Abgesehen davon, dass der italienische Staat die »exemplarischen Aktionen« letztlich stoppte, sind die Parallelen zur rassistischen Mordserie des NSU kaum zu übersehen. Durch Patrick und Alexander Ennemoser besteht ein direkter Kontakt zu »Blood and Honour«, dem international agierenden Neonazi-Netzwerk, das mit seinen Diskussionen über den zu entfachenden »Rassenkrieg« auch die Anschläge des NSU inspirierte.

Vor allem mag auch die Möglichkeit zu denken geben, dass ausgerechnet Uwe Meenen und Norman Bordin die Anschlagsziele mit den südtiroler Neonazis diskutiert haben könnten. Immerhin lebte Meenen noch immer im Raum Nürnberg, als der NSU dort seine drei Morde verübte. Und Bordin wohnte in der Nähe von München, als dort zwei der mindestens zehn NSU-Morde verübt wurden.

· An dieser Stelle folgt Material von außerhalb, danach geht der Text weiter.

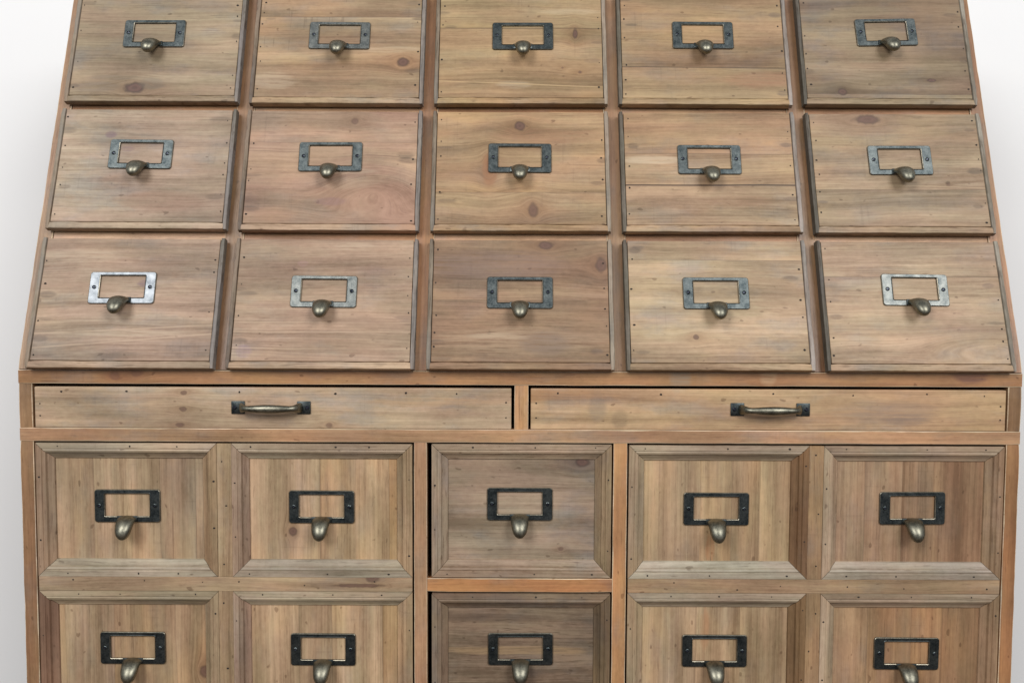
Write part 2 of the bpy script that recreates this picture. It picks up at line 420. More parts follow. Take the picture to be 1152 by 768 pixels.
def upper_drawer(cx, s, board, bottom, bead, holder, label, rz=0.0, tilt=0.0, seed=1, holder_tilt=0.0):
    rnd = random.Random(seed)
    hw = FW / 2
    bm = bmesh.new()
    bm_box(bm, -hw + MW + .0005, hw - MW - .0005, -.0117, -.0036, .0086, FH, 0, .0007, 2)
    # tray behind the front
    for (x0, x1, y0, y1, z0, z1) in ((-.096, -.086, -.0036, .20, .012, .138), (.086, .096, -.0036, .20, .012, .138),
                                     (-.086, .086, .19, .20, .012, .138), (-.086, .086, -.0036, .19, .012, .020)):
        bm_box(bm, x0, x1, y0, y1, z0, z1, 1)
    for side in (-1, 1):
        zz = .012 + rnd.uniform(0, .015)
        while zz < FH - .006:
            nail(bm, side * (hw - MW - .0045 + rnd.uniform(-.0015, .0015)), -.0119, zz, rnd.uniform(.0007, .0013), 2, rnd)
            zz += rnd.uniform(.014, .048)
    o = finish('drawer', bm, [board, M_inner, M_nail], chest, up(cx, s), (-BETA + tilt, rz, 0), label=label)
    bm = bmesh.new()
    yb, yf = -.0036, -.0132
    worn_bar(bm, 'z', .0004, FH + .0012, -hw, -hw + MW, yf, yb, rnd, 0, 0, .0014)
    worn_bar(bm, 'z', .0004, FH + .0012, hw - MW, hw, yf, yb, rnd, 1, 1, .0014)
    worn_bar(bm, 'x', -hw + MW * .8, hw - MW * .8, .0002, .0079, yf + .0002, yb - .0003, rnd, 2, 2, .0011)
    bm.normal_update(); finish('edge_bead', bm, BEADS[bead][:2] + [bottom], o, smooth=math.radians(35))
    hx, hz = holder
    hardware('label_holder', o, (hx, -.0117, hz), holder_tilt, {21: M_bright, 22: M_semi, 25: M_semi, 12: M_semi}.get(seed))
    hardware('knob', o, (hx, -.0117, hz), holder_tilt)
    return o

# local plank coordinates: u from the drawer's centre, v up from its lower edge
G = (118, 110, 103); PU = (104, 78, 92); DK = (70, 58, 50); PALE = (196, 178, 152); RED = (150, 98, 70); OR = (180, 128, 76)
UP = {
 (0, 0): dict(base=(147, 129, 106), grey=.55, warm=.15, knots=[(-.021, .0185, .0125, .0075, 1.0)], smudges=[(-.002, .024, .016, .009, .6, (104, 92, 78)), (-.05, .032, .03, .004, .4, (112, 98, 84)), (-.07, .02, .035, .008, .4, (120, 106, 94)), (.06, .13, .03, .01, .3, G)], bead='c',
    label='grey brown drawer with one large dark knot low on its front and a hazy ring beside it'),
 (0, 1): dict(base=(152, 128, 101), grey=.4, warm=.5, knots=[(.078, .056, .0072, .0066, .95)], saw=.6, boards=[(.118, (1.06, 1.07, 1.08), .25)], smudges=[(-.08, .03, .03, .012, .3, PALE)], bead='a',
    label='tan drawer with a single round brown knot below and to one side of its label holder'),
 (0, 2): dict(base=(155, 130, 97), grey=.15, warm=.6, knots=[(.066, .095, .0032, .0072, .9), (.071, .043, .0022, .002, .7), (.05, .049, .0012, .0012, .6)], boards=[(.103, (.99, 1.03, 1.06), .45), (.027, (1, 1, 1), -.6, -.04)], saw=.2, bead='b',
    label='honey coloured drawer with a small upright knot beside the label holder and a plank seam above'),
 (0, 3): dict(base=(146, 122, 93), grey=.3, warm=.4, boards=[(.050, (1.06, 1.05, 1.04), .55)], smudges=[(.07, .035, .05, .012, .3, RED)], purple=.2, bead='a',
    label='light brown drawer without knots, a thin plank seam running below its knob'),
 (0, 4): dict(base=(135, 117, 94), grey=.5, warm=.2, purple=.3, knots=[(-.056, .017, .0055, .005, .8), (.052, .033, .006, .0022, .9)], boards=[(.014, (.92, .9, .9), .2)], bead='c',
    label='grey brown drawer with a slightly tilted label holder and a small ringed knot low on its front'),
 (1, 0): dict(base=(160, 140, 120), grey=.5, warm=.15, purple=.3, smudges=[(-.042, .118, .009, .006, .55, PU), (.02, .035, .06, .014, .3, (150, 112, 90)), (-.02, .1, .01, .004, .4, PU)], bead='a',
    label='pale grey brown drawer with a small purple stain above one corner of its label holder'),
 (1, 1): dict(base=(160, 132, 110), grey=.2, warm=.3, purple=.35, wander=1.6, eyes=[(.050, .045, .075, .045)], knots=[(.024, .138, .0045, .004, .6)], smudges=[(.02, .045, .05, .024, .4, (152, 112, 90)), (.0, .036, .022, .006, .4, (128, 98, 98)), (-.06, .02, .03, .012, .25, (156, 116, 88))], boards=[(.111, (1.03, 1.04, 1.04), .2)], bead='c',
    label='pinkish brown drawer with a swirling reddish figure under its knob'),
 (1, 2): dict(base=(164, 137, 105), grey=.15, warm=.55, knots=[(-.001, .133, .0066, .0062, .9), (.014, .026, .0058, .009, .75), (-.037, .082, .004, .011, .45)], smudges=[(-.036, .075, .012, .026, .55, (150, 100, 66)), (.03, .12, .08, .012, .25, (160, 112, 84))], boards=[(.048, (.98, .94, .92), .25)], bead='b',
    label='honey brown drawer with a round knot above the label holder and another below its knob'),
 (1, 3): dict(base=(163, 138, 110), grey=.35, warm=.3, boards=[(.058, (1.0, .98, .95), 1.0), (.098, (.92, .87, .83), .25)], smudges=[(-.06, .09, .04, .006, .5, PALE)], bead='a',
    label='drawer of three boards, darker on top, with an open dark seam below its knob'),
 (1, 4): dict(base=(149, 128, 104), grey=.3, warm=.4, knots=[(-.03, .144, .016, .0062, .85), (.056, .061, .0022, .002, .5)], boards=[(.054, (1.03, 1.03, 1.02), .2), (.059, (1, 1, 1), -.4, -.03)], smudges=[(.02, .035, .10, .014, .3, (140, 120, 98))], bead='b',
    label='brown drawer with a long purple knot cut off by its upper edge'),
 (2, 0): dict(base=(155, 133, 113), grey=.4, warm=.3, purple=.2, boards=[(.044, (1, 1, 1), -.5, .05), (.031, (1, 1, 1), -.5, .09)], smudges=[(.02, .098, .012, .005, .6, PU), (.0, .04, .1, .004, .3, PALE), (-.06, .13, .06, .008, .3, PALE)], bead='c',
    label='pale drawer with a bright silvery label holder and a purple fleck inside it'),
 (2, 1): dict(base=(160, 136, 114), grey=.35, warm=.2, purple=.3, saw=.2, boards=[(.042, (1, 1, 1), -.35), (.053, (1, 1, 1), -.3), (.023, (1, 1, 1), -.35)], smudges=[(-.026, .122, .007, .004, .5, (150, 118, 110)), (-.085, .02, .012, .01, .4, (140, 116, 132))], bead='b',
    label='evenly streaked pinkish brown drawer with a dark edge, a pale label holder and no knots'),
 (2, 2): dict(base=(133, 107, 83), grey=.2, warm=.35, purple=.35, contrast=1.3, knots=[(.028, .145, .0088, .005, .85), (.091, .122, .0068, .0085, .8)], smudges=[(-.03, .120, .09, .022, .55, (122, 100, 90)), (.0, .032, .1, .02, .35, (176, 152, 122)), (.03, .03, .03, .016, .5, (112, 94, 84))], boards=[(.080, (1.0, 1.0, 1.0), .0)], bead='a',
    label='darkest drawer of the leaning bank, smoky brown with two purple knots near its upper corner'),
 (2, 3): dict(base=(164, 141, 113), grey=.45, warm=.25, knots=[(-.026, .038, .0034, .003, .8)], boards=[(.128, (.97, .96, .96), .2)], bead='c',
    label='light drawer with many fine dashes of grain and one tiny knot below its knob'),
 (2, 4): dict(base=(161, 138, 113), grey=.4, warm=.25, purple=.2, boards=[(.109, (1.05, 1.06, 1.08), .35)], smudges=[(.04, .045, .08, .012, .3, (140, 108, 90)), (-.03, .09, .01, .006, .4, (144, 104, 84))], wander=1.2, eyes=[(.085, .026, .10, .024)], bead='a',
    label='two-tone drawer with a paler top plank and slanting dark grain lines below'),
}
S0 = [.3225, .1608, -.0012]
HOLD = {(0, 0): (-.0046, .0915), (0, 1): (.0000, .0915), (0, 2): (.0024, .0912), (0, 3): (.0006, .0935), (0, 4): (.0037, .0975),
        (1, 0): (-.0037, .0930), (1, 1): (-.0020, .0917), (1, 2): (-.0009, .0910), (1, 3): (.0001, .0900), (1, 4): (.0026, .0908),
        (2, 0): (-.0061, .0922), (2, 1): (-.0002, .0887), (2, 2): (-.0007, .0883), (2, 3): (-.0012, .0885), (2, 4): (.0022, .0933)}
HT = {(0, 4): -.025, (0, 0): -.004, (1, 0): .006, (1, 4): -.004, (2, 4): .012, (2, 0): -.006, (1, 1): -.006}
JIT = {(0, 0): (0, .0012), (0, 1): (0, -.0004), (0, 4): (0, .001), (1, 0): (0, .0012), (1, 4): (0, -.0006)}
for (r_, c_), d in UP.items():
    kw = {k: v for k, v in d.items() if k not in ('bead', 'label', 'base')}
    rs = random.Random(500 + r_ * 5 + c_)
    sm = list(kw.get('smudges', ()))
    for _ in range(4):               # grime worked into the ends of the boards
        sd = rs.choice((-1, 1))
        sm.append((sd * rs.uniform(.084, .097), rs.uniform(.012, .145), rs.uniform(.007, .014), rs.uniform(.002, .0055), rs.uniform(.3, .55), rs.choice((DK, (96, 82, 74), (88, 72, 60)))))
    for _ in range(2):
        sm.append((rs.uniform(-.07, .07), rs.uniform(.012, .145), rs.uniform(.02, .05), rs.uniform(.004, .010), rs.uniform(.12, .28), rs.choice((PALE, PALE, (150, 112, 86), (124, 104, 88)))))
    kw['smudges'] = sm
    m = wood('drawer_front_pine_%d_%d' % (r_, c_), d['base'], 'x', **kw)
    mbt = wood('drawer_edge_pine_%d_%d' % (r_, c_), [min(255, q * 1.02) for q in d['base']], 'x', 1.2, grey=.45, warm=.3, streak=.8, rough=.6)
    jx, js = JIT.get((r_, c_), (0, 0))
    rr = random.Random(100 + r_ * 5 + c_)
    upper_drawer((c_ - 2) * .22 + jx, S0[r_] + js, m, mbt, c_, HOLD[(r_, c_)], d['label'],
                 rz=rr.uniform(-.0022, .0022), tilt=rr.uniform(-.002, .002), seed=r_ * 5 + c_ + 11, holder_tilt=HT.get((r_, c_), rr.uniform(-.004, .004)))

# ------------------------------------------------------------------ carcass frame
M_worn = wood('rubbed_pale_edge', (206, 184, 156), 'x', .8, grey=.4, warm=.3)
def beam(name, x0, x1, y0, y1, z0, z1, mat, loc, rot=(0, 0, 0), bev=None, label=None):
    bm = bmesh.new()
    if bev: bm_box(bm, x0, x1, y0, y1, z0, z1, 0, bev, 2)
    elif x1 - x0 > z1 - z0: worn_bar(bm, 'x', x0, x1, z0, z1, y0, y1, random.Random(name + str(x0) + str(z0)), 0, 1, .0007, .00008, .012)
    else: worn_bar(bm, 'z', z0, z1, x0, x1, y0, y1, random.Random(name + str(x0) + str(z0) + str(loc)), 0, 1, .0007, .00008, .012)
    return finish(name, bm, [mat, M_worn], chest, loc, rot, label=label)

def orange(name, axis, base=(182, 134, 92), **kw):
    return wood(name, base, axis, contrast=1.0, grey=kw.pop('grey', .32), warm=.35, streak=.5, rough=.42, spec=.45, wander=.5, **kw)
O_v = [orange('frame_pine_upright_%d' % i, 'z', b) for i, b in enumerate(((150, 117, 88), (146, 112, 82), (150, 110, 76)))]
O_h = [orange('frame_pine_rail_%d' % i, 'x', b) for i, b in enumerate(((176, 140, 108), (176, 134, 98)))]
RT = (-BETA, 0, 0)
for i, x in enumerate((-.55, -.33, -.11, .11, .33, .55)):
    if abs(x) > .5:
        a, b = (-.0065, .0105) if x < 0 else (-.0105, .0065)
    else: a, b = -.011, .011
    beam('post', a, b, 0, .035, .0006, .500, O_v[i % 3], up(x, 0), RT)
for k, sc in enumerate((.1570, .3190)):
    for i in range(5):
        beam('rail', -.0987, .0987, .0006, .03, -.010, .010, O_h[(i + k) % 2], up((i - 2) * .22, sc), RT)
for i in range(5):
    beam('rail', -.0987, .0987, .0004, .03, -.012, .0150, O_h[i % 2], up((i - 2) * .22, .4850), RT)
XE = .5565
M_r1 = orange('upper_rail_pine', 'x', (162, 122, 86), knots=[(-.449, -.007, .006, .0045, .6), (-.425, -.004, .007, .004, .5)],
              smudges=[(.178, -.008, .013, .02, .65, (146, 130, 112)), (.275, -.006, .01, .012, .3, (204, 176, 140)), (.50, -.004, .022, .009, .6, (96, 62, 62)), (-.44, -.006, .03, .008, .5, (128, 84, 60))])
beam('rail', -XE, XE, 0, .04, -.0158, -.0003, M_r1, rel(0, 0, 0))
M_r2 = orange('lower_rail_pine', 'x', (166, 131, 100), smudges=[(-.2, -.073, .03, .02, .3, (160, 132, 106)), (-.448, -.07, .012, .006, .4, (140, 112, 92))])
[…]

Darüber hinaus war er Gründer der »Kameradschaft Süd«, die im Mai 2005 wegen eines geplanten Bombenattentats bei der Grundsteinlegung für das jüdische Kulturzentrum in München als terroristische Vereinigung eingestuft wurde. Nur konnte ihm damals vom Gericht kein Vorwurf gemacht werden, da er wäh­rend der Vorbereitung des Anschlags eine 15-monatige Haftstrafe wegen einer rassistisch motivierten Körperverletzung absaß.

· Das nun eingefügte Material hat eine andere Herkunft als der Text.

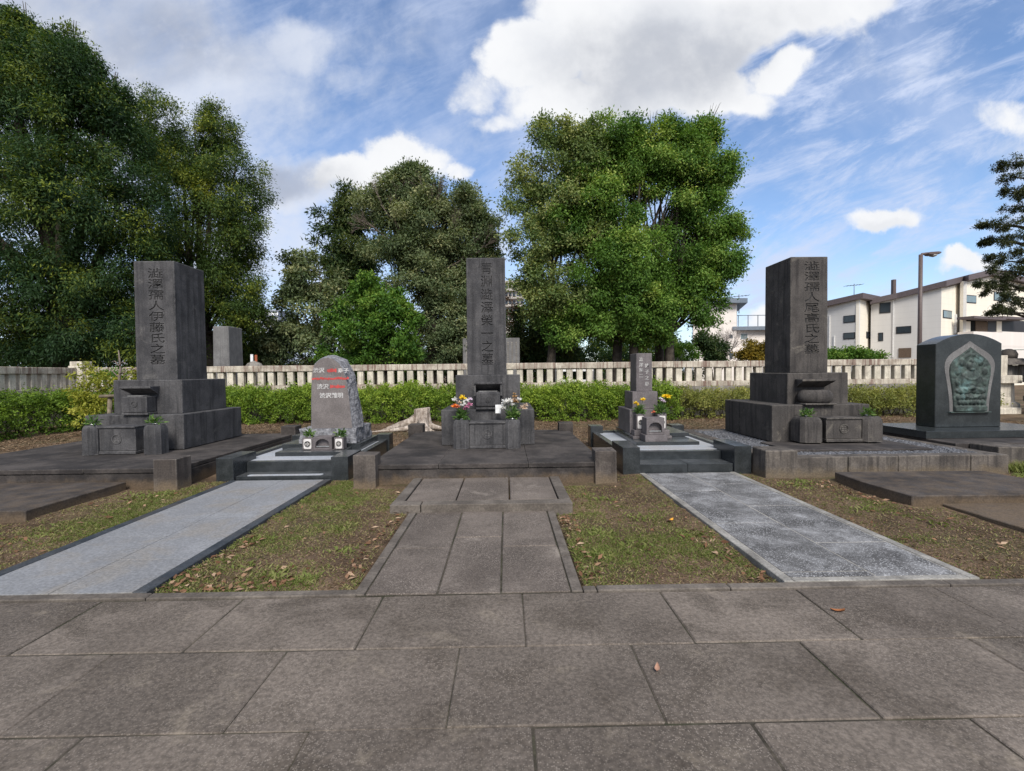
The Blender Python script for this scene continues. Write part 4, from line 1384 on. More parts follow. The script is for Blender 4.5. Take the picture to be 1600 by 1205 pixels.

Zur Zeit wird jedoch wieder gegen Bordin ermittelt: Im Januar 2012 trat er als Veranstalter einer Neonazi-Demonstration in München auf. Dort wurde zu Beginn des Aufmarsches, mit Bezug auf die rassistische Mordserie, die im NSU-Video verwendete Erkennungsmelodie aus »Der rosarote Panther« über die Lautsprecheranlage abgespielt. Das Staatsschutzdezernat der Münchner Kriminalpolizei sah darin eine strafrechtlich relevante Billigung von Straftaten.

Gönner der Gewalt

Dass es sich bei der deutschen Reisegruppe um Ralf Wohlleben tatsächlich um eine Unterstützungsstruktur des NSU im juristischen Sinne handelt, ist mit den hier dargestellten Zusammenhängen nicht bewiesen und hängt maßgeblich davon ab, ob die 20.000 Euro wirklich aus den Banküberfällen des Trios stammen. Fest steht jedoch, dass das NSU-Umfeld in der Lage war, beträchtliche Summen zu organisieren. Sicher ist auch, dass sie Teil eines, bis in die Führungsebene der NPD reichenden, grenzübergreifenden Netzwerks von Neonazis waren, in dem rassistische Gewalttaten goutiert und finanziell unterstützt wurden. Dabei war es offenbar zweitrangig, ob sich die Täter NSU oder »Combat 18« nannten.